I subscribe to the perhaps delusional belief that reason makes a better excuse than it does an imperative. Much of what everyone does every day makes little sense, it just works. If it has to make sense to even qualify to be tried out to see if it might work, we shouldn’t need to make any excuses if we’re stuck. We know the cause and it is us.

Of course, some stuff won’t work and some might even fail more or less catastrophically. An unblemished record seems at least questionable, and could be indictable. Most organizations suffer from a sincere absence of the crazy stuff that keeps this world humming, chasing well-reasoned resolutions to the exclusion of the deliberately half-baked. This approach should drive any self-respecting human at least a little crazy.

The BriefConsultant might feel moved to introduce his client to the age-old concept of Any Thing But That, but only if the client seems sufficiently desperate. I’ll ask after the one thing he would never, ever, under any circumstance consider doing to resolve his difficulty, then suggest that he try that. If the difficulty has proven itself unresolvable, ricocheting off every well-reasoned attempt at resolution, perhaps it’s aching for difference. Could another well-reasoned tactic probably qualify as sufficiently different to make a difference? Maybe—and how could the proposition be posed as anything other than a maybe?—the unthinkable, the irrational, or even the differently rational could work; Anything But That.

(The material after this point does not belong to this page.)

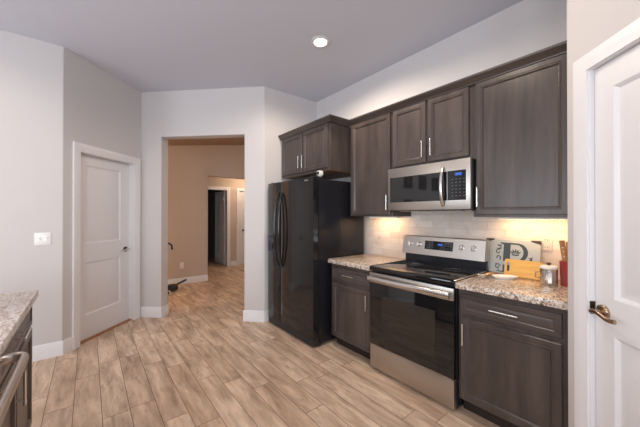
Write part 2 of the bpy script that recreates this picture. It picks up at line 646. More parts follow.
# ---- doors
def two_panel_door(name, w, h, pl, pr, zs, Mx, label, cat='door', t=0.04):
    """slab front at v=0 (v out into the room)"""
    bm = B()
    f = lambda u, z, d: (u, -d, z)
    z0 = 0.012
    (a0, a1), (b0, b1) = zs
    box(bm, 0, pl, -t, 0, z0, h); box(bm, pr, w, -t, 0, z0, h)
    box(bm, pl, pr, -t, 0, z0, a0); box(bm, pl, pr, -t, 0, a1, b0); box(bm, pl, pr, -t, 0, b1, h)
    for (c0, c1) in zs:
        panel(bm, pl, pr, c0, c1, [(0, t), (0, 0.0005), (0.006, 0.004), (0.016, 0.013), (0.030, 0.013), (0.052, 0.005)], f)
    return struct(name, bm, M['door'], label, cat, Mx, None, 25)


def casing(name, a, b, top, w, label, Mx, side='both', t=0.018):
    bm = B()
    prof = [(0, 0), (0, t), (w * 0.15, t + 0.002), (w * 0.55, t * 0.75), (w, t * 0.55), (w, 0)]
    # outer edge is thick, inner edge thin; swept up, across, down with mitres
    rings = []
    for (cx, cz, sx, sz) in ((a, 0, -1, 0), (a, top, -1, 1), (b, top, 1, 1), (b, 0, 1, 0)):
        rings.append([(cx + sx * (w - p), q, cz + sz * (w - p)) for p, q in prof])
    loft(bm, rings)
    return struct(name, bm, M['trim'], label, 'door casing', Mx)


# left door, set back in its frame
e = 0.075
D1 = F_door @ Matrix.Translation((0.12, -e, 0))
door1 = two_panel_door('door_1', 0.76, 2.035, 0.137, 0.623, ((0.27, 0.85), (1.055, 1.93)), D1,
                       'white two-panel door set back in its frame on the left')
bm = B()
box(bm, d0, 0.12, -T, 0, 0, 2.045); box(bm, 0.88, d1, -T, 0, 0, 2.045); box(bm, d0, d1, -T, 0, 2.04, dtop)
box(bm, 0.12, 0.132, -e - 0.055, -e - 0.042, 0, 2.04)
struct('trim_1', bm, M['trim'], 'white jamb lining the left door opening', 'door jamb', F_door)
casing('trim_2', 0.118, 0.882, 2.046, 0.082, 'white casing around the left two-panel door', F_door)
bm = B(); box(bm, 0.12, 0.88, -T, -0.035, 0, 0.011)
struct('trim_3', bm, M['threshold'], 'thin orange oak threshold under the left door', 'threshold', F_door)


def lever(parent, Mx, z, direction, m, rose_m):
    """Mx puts the spindle at local (0, 0, z); lever points along direction*u"""
    r = B(); cyl(r, (0, 0, z), (0, 0.008, z), 0.032, 24); cyl(r, (0, 0.008, z), (0, 0.014, z), 0.032, 24, 0.024)
    ro = link('rose', r, rose_m, None, Mx)
    b = B()
    cyl(b, (0, 0.012, z), (0, 0.045, z), 0.010, 14)
    pts = [(direction * (-0.012 + 0.125 * i / 8), 0.048 + 0.004 * math.sin(i / 8 * 3.14), z + 0.006 * math.sin(i / 8 * 6.28) - (0.008 * (i / 8) ** 2)) for i in range(9)]
    tube(b, pts, 0, 12, (0.010, 0.007, (0, 0, 1)))
    lo = link('lever', b, m, None, Mx)
    return ro, lo


def door_handle(door, Mx, z, direction, m, rose_m):
    ro, lo = lever(None, Mx, z, direction, m, rose_m)
    ro.name = 'door_handle'
    ro.parent = door
    lo.parent = ro
    lo.name = 'lever'
    return ro


door_handle(door1, F_door @ Matrix.Translation((0.185, -e, 0)), 0.935, 1, M['nickel'], M['bronze_d'])
# right door
D2 = F_right @ Matrix.Translation((0.147, -0.02, 0))
door2 = two_panel_door('door_2', 0.762, 2.060, 0.096, 0.632, ((0.27, 0.845), (1.006, 1.945)), D2,
                       'white two-panel door at the right edge with a brass lever')
bm = B()
box(bm, r0, 0.144, -0.12, 0, 0, 2.063); box(bm, 0.912, r1, -0.12, 0, 0, 2.063); box(bm, r0, r1, -0.12, 0, 2.063, rtop)
struct('trim_4', bm, M['trim'], 'white jamb lining the right door opening', 'door jamb', F_right)
casing('trim_5', 0.137, 0.920, 2.068, 0.070, 'white casing around the right door', F_right)
door_handle(door2, F_right @ Matrix.Translation((0.192, -0.02, 0)), 0.937, 1, M['bronze'], M['bronze'])
bm = B(); box(bm, 0.140, 0.1465, -0.034, 0.001, 0.912, 0.972, 0.001)
sp = link('strike_plate', bm, M['bronze_d'], door2, F_right)


def baseboard(name, Mx, a, b, label, h=0.14, t=0.014, v0=0.0):
    bm = B()
    prof = [(v0, 0), (v0 + t, 0), (v0 + t, h - 0.012), (v0 + t * 0.55, h), (v0, h)]
    loft(bm, [[(a, p, q) for p, q in prof], [(b, p, q) for p, q in prof]])
    return struct(name, bm, M['trim'], label, 'baseboard', Mx)


F_left = frame((-3.802, -2.8194), (0, -1), (1, 0))
baseboard('baseboard_left', F_left, -0.007, 3.6, 'white baseboard along the left wall below the light switch')
baseboard('baseboard_door', F_door, 0.964, 1.069, 'short white baseboard between the left wall corner and the door casing')
baseboard('baseboard_opening', F_open, o1 - 0.014, 1.717, 'white baseboard between the left door and the hall opening')
baseboard('baseboard_pier', F_open, -0.006, o0 + 0.014, 'white baseboard on the pier right of the hall opening')
F_jamb = frame(P264 + Vector((-S, -S)) * o1, (-S, S), (S, S))
baseboard('baseboard_jamb', F_jamb, 0, T, 'white baseboard end on the left side of the hall opening')
F_alc = frame((-3.339, -0.854), (0, 1), (1, 0))
baseboard('baseboard_alcove', F_alc, -0.006, 0.85, 'white baseboard beside the refrigerator')
F_hall = frame((HX, -0.672), (0, -1), (1, 0))
baseboard('baseboard_hall', F_hall, 0, 4.3, 'white baseboard along the tan hall wall', 0.125)
F_pass = frame((PX, 0), (0, 1), (1, 0))
baseboard('baseboard_passage', F_pass, 0.36, 0.52, 'white baseboard between the two passage doors', 0.12)
# passage doors
casing('trim_6', -0.55, 0.26, 2.03, 0.085, 'white casing around the half open passage door', F_pass)
casing('trim_7', 0.60, 1.36, 2.03, 0.075, 'white casing around the closed passage door', F_pass)
D3 = frame((PX - 0.14, 0.235), (-1, 0), (0, -1))
door3 = two_panel_door('door_3', 0.74, 2.02, 0.12, 0.62, ((0.27, 0.85), (1.055, 1.93)), D3,
                       'white passage door standing open into the dark room')
for z in (0.25, 1.05, 1.8):
    bm = B()
    box(bm, -0.012, 0.004, 0.001, 0.006, z - 0.045, z + 0.045)
    cyl(bm, (-0.006, 0.006, z - 0.045), (-0.006, 0.006, z + 0.045), 0.006, 8)
    link('hinge', bm, M['nickel'], door3, D3)
D4 = frame((PX - 0.03, 0.61), (0, 1), (1, 0))
door4 = two_panel_door('door_4', 0.74, 2.02, 0.12, 0.62, ((0.27, 0.85), (1.055, 1.93)), D4,
                       'closed white passage door just left of the pier edge')
bm = B(); cyl(bm, (0.10, 0, 0.95), (0.10, 0.035, 0.95), 0.012, 12); lathe_pts = [(0.012, 0), (0.028, 0.008), (0.03, 0.02), (0.02, 0.032), (0.001, 0.034)]
rings = [[(0.10 + r * math.cos(2 * math.pi * k / 16), 0.03 + z, 0.95 + r * math.sin(2 * math.pi * k / 16)) for k in range(16)] for r, z in lathe_pts]
loft(bm, rings)
link('door_knob', bm, M['bronze_d'], door4, D4)


# ------------------------------------------------------------------ cabinets
FR = [(0, 0.019), (0, 0.004), (0.004, 0), (0.034, 0), (0.037, 0.003), (0.040, 0.003), (0.0425, 0.001), (0.0455, 0.001), (0.054, 0.011), (0.058, 0.011)]
FR_D = [(0, 0.019), (0, 0.003), (0.003, 0), (0.030, 0), (0.034, 0.004), (0.042, 0.006), (0.048, 0.004)]


def front_panel(name, x0, x1, z0, z1, y, parent, loops=FR, face=-1, m=None):
    """a cabinet front; face=-1 looks to -Y, +1 looks to +Y; y is its front surface"""
    bm = B()
    panel(bm, x0, x1, z0, z1, loops, lambda u, v, d: (u, y - face * d, v))
    return link(name, bm, m or M['cab'], parent, None, 20)


def pull(parent, x, y, z, L, vertical, face=-1, name='handle', so=0.034, r=0.006):
    bm = B()
    yb_ = y + face * so
    h = L / 2
    if vertical:
        cyl(bm, (x, yb_, z - h), (x, yb_, z + h), r, 12)
        for s in (-1, 1):
            cyl(bm, (x, y, z + s * h * 0.66), (x, yb_, z + s * h * 0.66), r * 0.8, 10)
    else:
        cyl(bm, (x - h, yb_, z), (x + h, yb_, z), r, 12)
        for s in (-1, 1):
            cyl(bm, (x + s * h * 0.66, y, z), (x + s * h * 0.66, yb_, z), r * 0.8, 10)
    return link(name, bm, M['nickel'], parent)


def carcass(parent, x0, x1, yf, yb_, z0, z1, name='body'):
    bm = B(); box(bm, x0, x1, yf, yb_, z0, z1, 0.0015)
    return link(name, bm, M['cab'], parent)


YF = -0.312      # face frame of the uppers
YD = -0.332      # door faces
TOP = 2.380
# upper left
c = thing('wall_cabinet', (-2.02, 0, 1.373), 'tall single-door dark wall cabinet between the refrigerator cabinet and the microwave', 'cabinet')
carcass(c, -2.315, -1.738, YF, -0.002, 1.362, TOP)
d = front_panel('door', -2.283, -1.757, 1.379, 2.376, YD, c)
pull(d, -1.775, YD, 1.50, 0.145, True)
# over the microwave
c = thing('wall_cabinet', (-1.345, 0, 1.82), 'short two-door dark wall cabinet directly above the microwave', 'cabinet')
carcass(c, -1.7375, -0.9825, YF, -0.002, 1.813, TOP)
d = front_panel('door', -1.722, -1.375, 1.836, 2.376, YD, c)
pull(d, -1.392, YD, 1.955, 0.145, True)
d = front_panel('door', -1.352, -1.008, 1.836, 2.376, YD, c)
pull(d, -1.312, YD, 1.955, 0.145, True)
# upper right
c = thing('wall_cabinet', (-0.66, 0, 1.373), 'large single-door dark wall cabinet right of the microwave', 'cabinet')
carcass(c, -0.982, -0.362, YF, -0.002, 1.362, TOP)
d = front_panel('door', -0.957, -0.412, 1.379, 2.376, YD, c)
pull(d, -0.935, YD, 1.51, 0.145, True)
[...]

There’s no compelling requirement to go completely apeshit here, a 1% solution might adequately serve; leave 99% of the Anything But That on the table and see what happens next. Sometimes, 1% works, and when it doesn’t, the downside’s no overwhelming slide.

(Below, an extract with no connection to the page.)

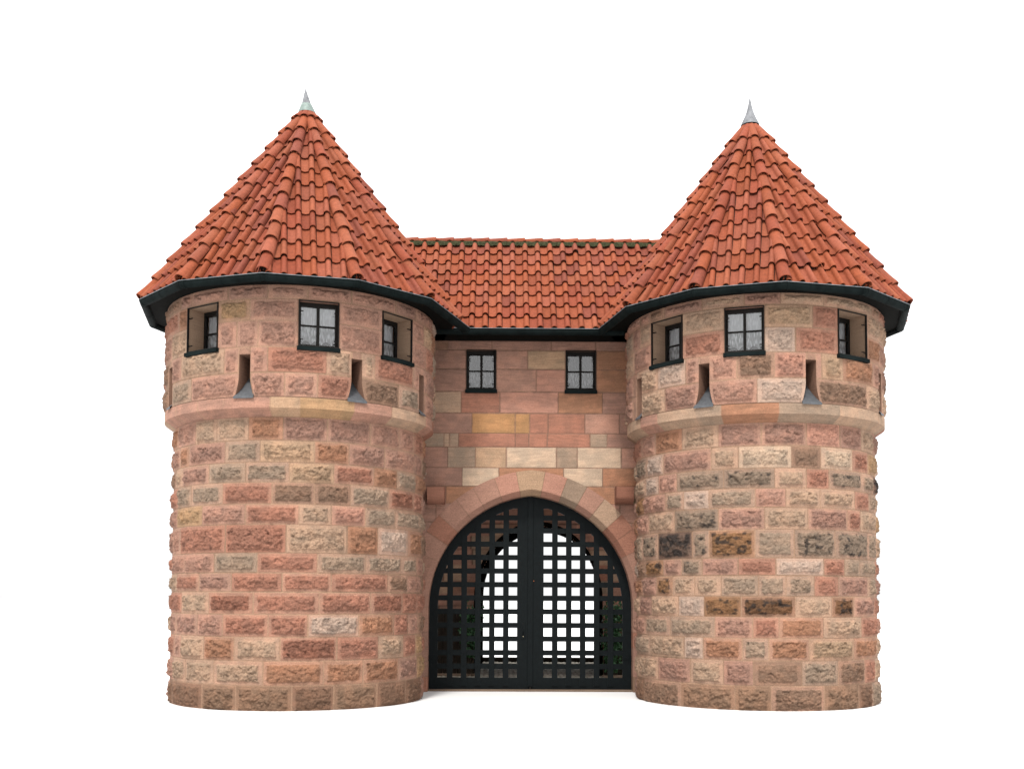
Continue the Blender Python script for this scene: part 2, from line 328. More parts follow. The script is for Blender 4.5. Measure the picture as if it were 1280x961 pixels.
def window(parent, cx, cy, th, w, z0, z1, depth, label=None, dim=False):
    """casement in a deep opening; local frame: x right, y inwards, origin on the wall face"""
    root = bpy.data.objects.new('window', None); link(root, parent); root.location = (cx, cy, 0); root.rotation_euler = (0, 0, th); root.empty_display_size = .2
    if label: root['label'] = label
    h = w/2; D = depth
    f = MB(); fw = .024
    f.box(-h, -h+fw, D, D+.06, z0+.0, z1); f.box(h-fw, h, D, D+.06, z0, z1); f.box(-h+fw, h-fw, D, D+.06, z1-.045, z1); f.box(-h+fw, h-fw, D, D+.06, z0, z0+.05)
    g = h-fw; m = .5*(z0+.05+z1-.045); s = .020
    for sx in (-1, 1):                                    # casement sashes
        a, b = (sx*.0005, sx*g); a, b = min(a, b), max(a, b)
        f.box(a, a+s, D-.008, D+.045, z0+.05, z1-.045); f.box(b-s, b, D-.008, D+.045, z0+.05, z1-.045)
        f.box(a+s, b-s, D-.006, D+.043, z0+.05, z0+.05+s); f.box(a+s, b-s, D-.006, D+.043, z1-.045-s, z1-.045); f.box(a+s, b-s, D-.002, D+.035, m-.011, m+.011)
    f.build('frame', M['frame'], root, bevel=.004)
    p = MB(); p.add([(-g, D+.022, z0+.04), (g, D+.022, z0+.04), (g, D+.022, z1-.07), (-g, D+.022, z1-.07)], [(0, 1, 2, 3)]); p.build('pane', M['pane'], root)
    # net curtain: pleated cloth, scalloped lower hem on the half curtain, plain voile above
    nx = 90; zt = z1-.06
    for (za, zb, yo, ph) in ((m-.02, zt, .075, 0.), (z0+.085, m+.02, .062, 2.)):
        rows = []; c = MB(); lower = za < m-.1
        for k in range(9):
            r = []
            for i in range(nx+1):
                x = -g+2*g*i/nx; q = k/8; hem = (.055*abs(math.sin(x*21+ph)) if za < m-.1 else 0)
                z = za+hem*(1-q)+(zb-za-hem*(0))*q if k else za+hem
                r.append((x, D+yo+.010*math.sin(x*75+ph+1.3*math.sin(x*17))*(1-.4*q), z))
            rows.append(r)
        c.grid(rows); c.build('lace_curtain' if lower else 'voile_curtain', M[('lace' if lower else 'voile')+('_dim' if dim else '')], root, smooth=True)
    bk = MB(); bk.box(-h-.02, h+.02, D+.10, D+.35, z0, z1+.02); bk.build('dark_interior', M['room'], root)
    sl = MB(); sl.add([(-h-.02, -.05, z0-.045), (h+.02, -.05, z0-.045), (h+.02, -.05, z0+.012), (-h-.02, -.05, z0+.012), (-h, D, z0+.045), (h, D, z0+.045), (-h-.02, .05, z0-.045), (h+.02, .05, z0-.045)],
            [(0, 1, 2, 3), (3, 2, 5, 4), (0, 6, 7, 1), (0, 3, 6), (1, 7, 2), (3, 4, 6), (2, 7, 5)]); sl.build('sill', M['gutter'], root)
    e = MB(); t_ = .012                                    # thin steel guard frame round the mouth of the opening
    for a in (-h, h-t_): e.box(a, a+t_, -.022, .012, z0+.013, z1)
    e.box(-h+t_, h-t_, -.020, .010, z1-t_, z1)
    e.box(-h+t_, h-t_, -.016, .004, z0+.02, z0+.034)
    for zz in (z0+.12, z1-.16): e.box(-h-.0, -h+.07, .02, .032, zz, zz+.014); e.box(h-.07, h, .02, .032, zz, zz+.014)
    e.build('guard_frame', M['frame'], root)
    return root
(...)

Communication breaking down? Rather than trying to adopt the latest method for ensuring good communication, focus upon deliberately making it worse for a while and watch what happens next. This Anything But That might at least bring the difficulty into sharper resolution, and that, almost alone, might well illuminate previously unconsidered options.

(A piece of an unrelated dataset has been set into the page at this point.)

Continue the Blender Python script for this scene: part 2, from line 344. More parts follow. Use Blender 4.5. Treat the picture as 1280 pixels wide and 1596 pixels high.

Adopting Best (or, as I call them, Blessed) Practices, sometimes prove impossible, producing a Have-to, Want-to, but Can’t stymie; a real stuckness. The sponsoring executive issues a Must-do mandate, and the whole organization seizes up in response. Even more emphatic engagement seems to reliably deepen the quagmire, which encourages even more emphatic engagement, a spiral I call Even More Of The Same; proving the old adage that the more things change, the more they stay the same.

The sameness might be found anywhere: in the emphatic form of engagement, which could be suggesting that some sincere slacking should be considered here; The overly catholic interpretation of the Must-do mandate, which the executive might not have intended to be quite so strictly embraced; or even the Have-to, Want-to, but Can’t trance, which might be conveniently broken by choosing not to care so damned much.

Who I am might be more in my control than I’ll ever feel comfortable confirming. It’s helpful sometimes to have an evil Jiminy Cricket whispering in my ear, suggesting unthinkable options, especially when my reasoning starts driving me crazy. Maybe only if I care enough to not care so damned much will I ever find my way beyond my rational self, back into the more fully functioning one again.